A Place To Think

 A thinker needs a milieu, W. says. A place to think. Think of Kant, with his Konigsberg, walking the same route every day. Think of Kierkegaard in his Copenhagen, walking among the crowds …

The thinker needs regularity! External structure! The thinker needs good habits, if he's in it for the long haul, W. says.

Good habits: isn’t that what I lack?, W. says. Structure and discipline: isn’t that what I should cultivate? I am a chaotic man. A man without pattern.

Don't I lurch and spasm my way through my studies (my so-called studies)? Didn’t I twitch through my Sanskrit studies and flop my way through my musical studies?

I've got no milieu. That's why I've never got anywhere, W. says. I've no walking route, no daily schedule.

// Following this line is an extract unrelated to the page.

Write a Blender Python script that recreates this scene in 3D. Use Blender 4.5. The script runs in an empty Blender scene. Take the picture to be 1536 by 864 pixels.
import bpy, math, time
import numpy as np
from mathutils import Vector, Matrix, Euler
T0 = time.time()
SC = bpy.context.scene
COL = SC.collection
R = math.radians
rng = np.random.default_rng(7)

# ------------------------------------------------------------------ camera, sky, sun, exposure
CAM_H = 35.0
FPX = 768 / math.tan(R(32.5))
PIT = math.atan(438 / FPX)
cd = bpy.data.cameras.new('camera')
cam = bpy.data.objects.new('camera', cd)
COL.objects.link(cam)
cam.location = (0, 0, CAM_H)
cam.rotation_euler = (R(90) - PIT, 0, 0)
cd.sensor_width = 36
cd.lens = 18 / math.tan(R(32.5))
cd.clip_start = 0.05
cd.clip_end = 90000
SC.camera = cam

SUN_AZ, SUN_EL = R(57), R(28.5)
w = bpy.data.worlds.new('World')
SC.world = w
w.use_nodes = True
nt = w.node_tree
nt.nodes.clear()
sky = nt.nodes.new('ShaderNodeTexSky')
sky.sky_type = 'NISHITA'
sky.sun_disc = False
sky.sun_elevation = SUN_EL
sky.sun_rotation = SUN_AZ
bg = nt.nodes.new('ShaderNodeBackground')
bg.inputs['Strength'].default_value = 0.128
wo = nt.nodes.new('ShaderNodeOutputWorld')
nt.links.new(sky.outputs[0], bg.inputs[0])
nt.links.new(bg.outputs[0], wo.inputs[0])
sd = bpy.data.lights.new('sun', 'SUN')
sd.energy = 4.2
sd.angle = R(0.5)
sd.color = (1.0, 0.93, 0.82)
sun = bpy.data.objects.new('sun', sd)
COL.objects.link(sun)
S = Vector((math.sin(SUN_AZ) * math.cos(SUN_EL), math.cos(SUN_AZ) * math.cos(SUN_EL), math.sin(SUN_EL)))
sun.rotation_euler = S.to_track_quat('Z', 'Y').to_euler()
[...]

W. was a man of particularly regular habits when he lived in Wivenhoe, he says. Het himself a particularly rigorous schedule of study. Four hours at his desk, and then a walk to take the ozone. A light lunch, followed by classical guitar practice. An hour at his German, or an hour at his Greek. An hour at his Hebrew. Then four more hours at his desk before dinner. And after dinner. A walk along the sea-edge, W. says. A walk to take the ozone, and to let his studies of the day knit themselves together in his head.